Steve Bannon yelled “fight, fight, fight” before extending his right arm, fingers pointed and palm down, during his CPAC speech on Thursday evening.
Bardella, who leads France’s National Rally party, was already in Washington and slated to speak at the event on Friday. He said in a statement that he was cancelling his appearance over what he called a “gesture referring to Nazi ideology”.
Bannon denied the Nazi comparison and called the gesture a “wave”, saying it was the “exact same wave” he did on stage at a speech seven years ago in France to Bardella’s party.
“If he cancelled [the speech] over what the mainstream media said about the speech, he didn’t listen to the speech. If that’s true, he’s unworthy to lead France. He’s a boy, not a man,” Bannon told the French news magazine Le Point.
Bardella, seen as a future French presidential hopeful, was one of several high-profile international politicians scheduled to speak at CPAC during the four-day conference.
Former UK Prime Minister Liz Truss address the conservative bash earlier in the week while Argentine president Javier Milei handed Elon Musk a shiny chainsaw that he wielded on stage on Thursday, celebrating sweeping cuts to the federal government.
Italian Prime Minister Giorgia Meloni is due to speak on Saturday, ahead of President Trump’s address.
Bannon’s hand gesture made on stage on Thursday appeared to mirror one from Musk during Donald Trump’s inauguration in January. Musk also denied he had performed a Nazi salute after an uproar.
The annual CPAC conference has become an event increasingly dominated by Donald Trump’s Make America Great Again movement, and this year, it has taken on a celebratory tone in the wake of Trump’s sweeping election victory in November.
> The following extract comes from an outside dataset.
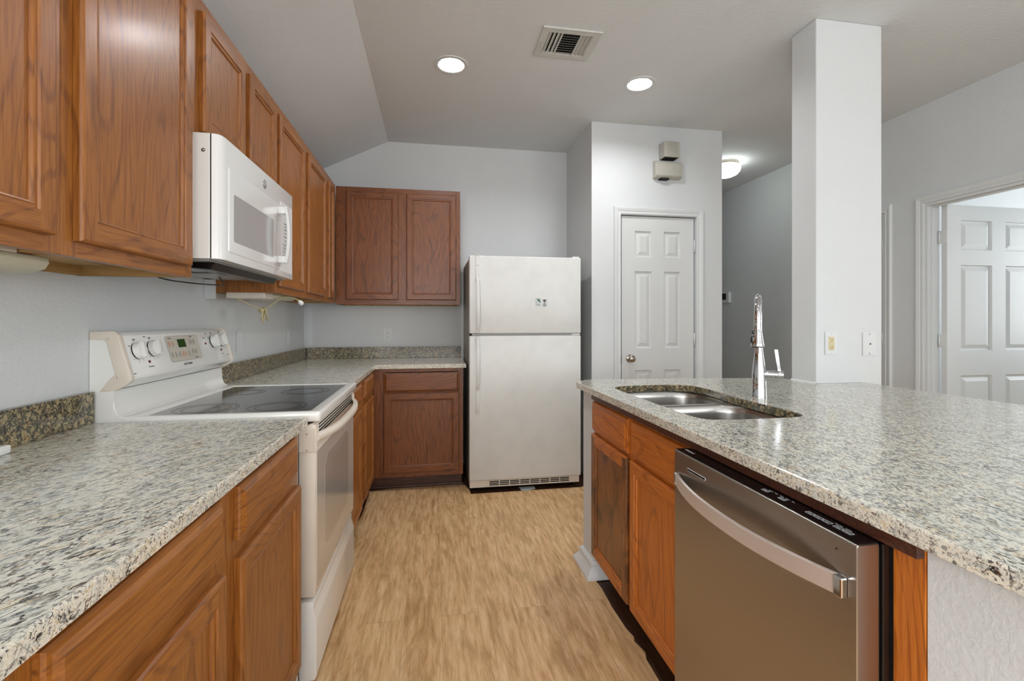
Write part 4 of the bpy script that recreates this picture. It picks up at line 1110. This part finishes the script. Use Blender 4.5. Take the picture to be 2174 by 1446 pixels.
# ================================================================== SMALL THINGS ON THE WALLS
def outlet(loc, U, W, kind, label, mat_insert, group='outlets in the kitchen', plate=TRIM, sz=(.070, .115)):
    t = thing('wall_outlet', label, 'outlet', loc, group)
    O = Vector(loc) ; U = Vector(U); W = Vector(W)
    def bx(u0, u1, v0, v1, d0, d1, mat, name, par, bev=.001):
        m = MB(); b = bmesh.new(); 
        pts = [O + U * u + Z_ * v + W * d for d in (d0, d1) for u, v in ((u0, v0), (u1, v0), (u1, v1), (u0, v1))]
        vs = [b.verts.new(p) for p in pts]
        for f in ((0, 1, 2, 3), (7, 6, 5, 4), (0, 4, 5, 1), (1, 5, 6, 2), (2, 6, 7, 3), (3, 7, 4, 0)): b.faces.new([vs[i] for i in f])
        bmesh.ops.recalc_face_normals(b, faces=b.faces[:])
        if bev: bmesh.ops.bevel(b, geom=b.edges[:], offset=bev, segments=2, affect='EDGES')
        m._add(b); return obj(name, m, mat, par)
    w2, h2 = sz[0] / 2, sz[1] / 2
    p = bx(-w2, w2, -h2, h2, .0005, .006, plate, 'cover_plate', t, .002)
    if kind in ('gfci', 'duplex'):
        ins = bx(-.0165, .0165, -.0335, .0335, .005, .0085, mat_insert, 'receptacle', t, .001)
        for c in (.019, -.019):
            for u in (-.006, .006): bx(u - .0011, u + .0011, c - .001, c + .0065, .008, .0088, DARK, 'slot', ins, 0)
            m = MB().lathe([(.0024, .008), (.0024, .0089)], O + Z_ * (c - .007), W, 12); obj('ground_hole', m, DARK, ins)
        if kind == 'gfci': bx(-.014, .009, -.004, .004, .008, .0098, mat_insert, 'test_button', ins, .0005); bx(-.014, .009, .0045, .0052, .008, .0092, GREY, 'button_gap', ins, 0)
    elif kind == 'switch':
        ins = bx(-.0165, .0165, -.0335, .0335, .005, .008, mat_insert, 'rocker', t, .001)
    elif kind == 'jack':
        ins = bx(-.006, .007, -.007, .007, .005, .010, TRIM, 'jack_body', t, .001); bx(-.0025, .0035, -.004, .0045, .009, .0105, DARK, 'jack_hole', ins, 0)
    zs = (h2 - .010, -h2 + .010) if kind == 'jack' else (.048, -.048)
    for z in zs:
        m = MB().lathe([(.0042 if kind == 'jack' else .0028, .005), (.0036, .0072), (.001, .0076)], O + Z_ * z, W, 12); obj('screw', m, ALUM if kind == 'jack' else plate, t)
    return t
outlet((-.381, YB, 1.107), X_, -Y_, 'gfci', 'white outlet on the back wall under the back cabinets', TRIM)
outlet((XW, 2.747, 1.113), Y_, X_, 'switch', 'white rocker switch plate on the left wall nearest the range', TRIM, 'plates on the left wall')
outlet((XW, 3.633, 1.110), Y_, X_, 'duplex', 'white outlet on the left wall near the back corner', TRIM, 'plates on the left wall')
outlet((1.970, 2.035, 1.114), X_, -Y_, 'gfci', 'white outlet with almond sockets on the column', ALMOND, 'plates on the column')
outlet((2.194, 2.035, 1.110), X_, -Y_, 'jack', 'painted phone jack plate with two dark screws on the column', TRIM, 'plates on the column', sz=(.080, .118))

t = thing('thermostat', 'small white thermostat on the hallway wall', 'thermostat', (XR, 4.95, 1.5))
m = MB().box(XR - .028, XR, 4.878, 5.03, 1.438, 1.562, .004); obj('case', m, TRIM, t)
m = MB().box(XR - .030, XR - .027, 4.93, 5.005, 1.475, 1.548, .001); obj('screen', m, DARK, t)

t = thing('door_chime', 'beige plastic door chime above the pantry door', 'chime', (1.797, 3.38, 2.33))
m = MB().prism([(3.379, 2.330), (3.340, 2.334), (3.325, 2.35), (3.322, 2.432), (3.332, 2.458), (3.379, 2.472)], 0, 1.683, 1.905, .006, 3); obj('cover', m, BEIGE, t, shade=40)
m = MB().box(1.73, 1.80, 3.335, 3.379, 2.322, 2.331); obj('underside_grille', m, DARK, t)
t = thing('siren_box', 'small ribbed beige box mounted above the door chime', 'alarm box', (1.80, 3.38, 2.48))
m = MB().box(1.735, 1.862, 3.29, 3.379, 2.480, 2.600, .004); obj('cover', m, BEIGE, t)
m = MB()
for i in range(9): m.box(1.764 + i * .0095, 1.7685 + i * .0095, 3.287, 3.2905, 2.486, 2.594, .001)
obj('ribs', m, BEIGE, t)
m = MB().box(1.745, 1.852, 3.30, 3.375, 2.4785, 2.4802); obj('underside', m, DARK, t)

# under-cabinet lights
t = thing('under_cabinet_light', 'frosted under-cabinet light below the left-most wall cabinet', 'light', (-.88, .85, 1.33), 'under-cabinet lights')
m = MB().box(-.985, -.80, .56, 1.055, 1.3605, 1.3895, .002); obj('mounting_base', m, CREAM, t)
m = MB().prism([(-.99, 1.3612), (-.800, 1.3612), (-.796, 1.350), (-.804, 1.336), (-.83, 1.327), (-.985, 1.324)], 1, .56, 1.128, .003, 2); obj('lens', m, FROST, t, shade=40)
t = thing('under_cabinet_light', 'old white under-cabinet light with a bunched cord right of the microwave', 'light', (-.88, 2.5, 1.33), 'under-cabinet lights')
m = MB().box(-.97, -.80, 2.40, 2.52, 1.336, 1.389, .003); m.box(-.97, -.80, 2.52, 2.92, 1.372, 1.389, .002); obj('housing', m, CREAM, t)
m = MB().prism([(-.96, 1.372), (-.805, 1.372), (-.802, 1.355), (-.82, 1.343), (-.96, 1.340)], 1, 2.522, 2.915, .002, 2); obj('lens', m, FROST, t, shade=40)
cord = [(-.93, 2.41, 1.337), (-.90, 2.43, 1.318), (-.87, 2.47, 1.298), (-.855, 2.50, 1.288)]
knot = []
for q in range(5):
    c = Vector((-.855 + .006 * math.sin(q * 2), 2.53 + .006 * q, 1.275)); L_ = .030 + .012 * (q % 3)
    knot += [c + Vector((.004, -.012, .012)), c + Vector((.006 * (-1) ** q, -.02 + .012 * q, -L_)), c + Vector((-.004, .012 + .006 * q, -L_ * .8)), c + Vector((0, .018, .014))]
tail = [(-.850, 2.575, 1.292), (-.83, 2.62, 1.318), (-.80, 2.67, 1.352), (-.775, 2.72, 1.358), (-.755, 2.76, 1.349), (-.745, 2.79, 1.336)]
m = MB().tube(bez(cord + [tuple(k_) for k_ in knot] + tail), .0030, 8)
m.lathe([(.012, 0), (.013, .01), (.012, .02)], (-.857, 2.515, 1.280), (0, 1, .1), 10)
cdo = obj('power_cord', m, RUBBER, t, 'yellowed cord bunched with a tie')
m = MB().lathe([(.005, -.012), (.008, 0), (.0125, .004), (.0125, .022), (.010, .025)], (-.745, 2.79, 1.336), (.25, .75, -.45), 16, mi=0)
dv = Vector((.25, .75, -.45)).normalized(); sv = dv.cross(Z_).normalized()
for s_ in (-1, 1): 
    p0 = Vector((-.745, 2.79, 1.336)) + dv * .025 + sv * .006 * s_; m.tube([p0, p0 + dv * .016], .0017, 6, mi=1)
obj('plug', m, [MWHITE, ALUM], cdo)

m = MB().box(XW + .03, -.985, 1.16, 1.285, ZC, ZC + .022, .006, 3)
tag(obj('plastic_cap', m, MWHITE, shade=40), 'small white plastic block on the left worktop by the wall', 'plastic block')

# ================================================================== CEILING THINGS
LAMP_LABELS = ['round recessed downlight on the ceiling, left of the register', 'round recessed downlight on the ceiling, right of the register'] + ['round recessed downlight out of view, added for even fill light'] * 4
def downlight():
    t = thing('recessed_light', LAMP_LABELS[0], 'light', (LAMPS[0][0], LAMPS[0][1], H), 'recessed downlights')
    O = (LAMPS[0][0], LAMPS[0][1], H)
    obj('trim_ring', MB().lathe([(.100, 0), (.099, -.004), (.080, -.006), (.0755, -.003), (.0755, 0)], O, Z_, 48, cap=False), TRIM, t, shade=40)
    obj('baffle', MB().lathe([(.0755, -.003), (.0735, .006), (.067, .026), (.0665, .028)], O, Z_, 48, cap=False), TRIM, t, shade=60)
    obj('lens_bezel', MB().lathe([(.0665, .028), (.0665, .0262), (.0600, .0262), (.0600, .028)], O, Z_, 48, cap=False), GREY, t, shade=30)
    obj('lens', MB().lathe([(.0602, .0272), (.0602, .031)], O, Z_, 48), LENS, t)
    return t
dl = downlight()
for i, (x, y) in enumerate(LAMPS[1:], 1):
    c = dl.copy(); COL.objects.link(c); c.location = (x, y, H); c['label'] = LAMP_LABELS[i]
    for ch in list(dl.children):
        d = ch.copy(); COL.objects.link(d); d.parent = c
        if ch.name.startswith('lens') and not ch.name.startswith('lens_bezel') and i > 1:
            d.data = ch.data.copy(); d.data.materials[0] = LENSES[1 if i < 4 else 2]

t = thing('hall_ceiling_light', 'glowing round glass ceiling lamp in the hallway', 'light', (2.767, 4.055, H))
O = (2.767, 4.055, H)
obj('base', MB().lathe([(.118, 0), (.118, -.030), (.112, -.036), (.09, -.036)], O, Z_, 40), NICKEL, t, shade=40)
obj('glass_shade', MB().lathe([(.110, -.034), (.128, -.042), (.136, -.058), (.130, -.085), (.108, -.112), (.07, -.130), (.001, -.137)], O, Z_, 40), HLENS, t, shade=60)
t = thing('side_room_ceiling_light', 'ceiling lamp of the room beyond the open door', 'light', (4.6, 2.0, H))
O = (4.6, 2.0, H)
obj('base', MB().lathe([(.118, 0), (.118, -.030), (.09, -.034)], O, Z_, 32), TRIM, t, shade=40)
obj('glass_shade', MB().lathe([(.110, -.034), (.136, -.058), (.130, -.085), (.07, -.130), (.001, -.137)], O, Z_, 32), SLENS, t, shade=60)

def register():
    t = thing('ceiling_register', 'off-white slotted air register on the ceiling between the two downlights', 'vent', (.72, 2.45, H))
    x0, x1, y0, y1 = .560, .880, 2.322, 2.585; zb = H - .006
    m = MB().slab([(x0, y0), (x1, y0), (x1, y1), (x0, y1)], [[(.600, 2.360), (.845, 2.360), (.845, 2.550), (.600, 2.550)]], zb, H)
    m.box(x0, x1, y0 - .001, y0 + .006, zb - .002, H, .001)
    obj('frame', m, SLATG, t)
    m = MB()
    def slat(a, b_, c, d, tilt, axis):
        # thin tilted blade
        cx, cy = (a + b_) / 2, (c + d) / 2
        if axis == 'y':
            w_ = (b_ - a) / 2; p = [(cx - w_, zb - .001), (cx - w_ + .0012, zb - .001), (cx + w_, zb + .011 * tilt), (cx + w_ - .0012, zb + .011 * tilt)]
            m.prism([(q[0], q[1]) for q in p], 1, c, d)
        else:
            w_ = (d - c) / 2; p = [(cy - w_, zb - .001), (cy - w_ + .0012, zb - .001), (cy + w_, zb + .011), (cy + w_ - .0012, zb + .011)]
            m.prism([(q[0], q[1]) for q in p], 0, a, b_)
    for i in range(3): slat(.602 + i * .022, .622 + i * .022, 2.362, 2.548, 1, 'y')
    for i in range(3):
        x = .782 + i * .0215
        m.prism([(x, zb + .011), (x + .0012, zb + .011), (x + .0195, zb - .001), (x + .0183, zb - .001)], 1, 2.362, 2.548)
    m.box(.668, .676, 2.36, 2.55, zb, H); m.box(.772, .780, 2.36, 2.55, zb, H)
    for i in range(9): slat(.677, .771, 2.362 + i * .0205, 2.380 + i * .0205, 1, 'x')
    obj('louvres', m, SLATG, t)
    m = MB().box(.602, .843, 2.362, 2.548, H + .035, H + .04)
    m.box(.6003, .602, 2.3603, 2.5497, H + .006, H + .04); m.box(.843, .8447, 2.3603, 2.5497, H + .006, H + .04); m.box(.602, .843, 2.3603, 2.362, H + .006, H + .04); m.box(.602, .843, 2.548, 2.5497, H + .006, H + .04)
    obj('duct_back', m, DARK, t)
    m = MB().box(.578, .581, 2.44, 2.49, zb - .006, zb, .001); obj('damper_lever', m, TRIM, t)
register()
Speaker after speaker have lauded the blizzard of action launched by the White House in the month since the Republican returned to the Oval Office.
Bannon was met with a standing ovation after his speech on Thursday which ended with the controversial gesture.
“The only way that they win is if we retreat, and we are not going to retreat,” he told the crowd.
“We’re not going to surrender, we are not going to quit, we’re going to fight, fight, fight.”
Bannon, who served as Trump’s top adviser at the start of his first term in office before the president fired him, is a firebrand conservative who hosts the influential War Room podcast.
He was released from prison in October, after serving four months for defying a congressional subpoena over the attack on the US Capitol on 6 January 2021.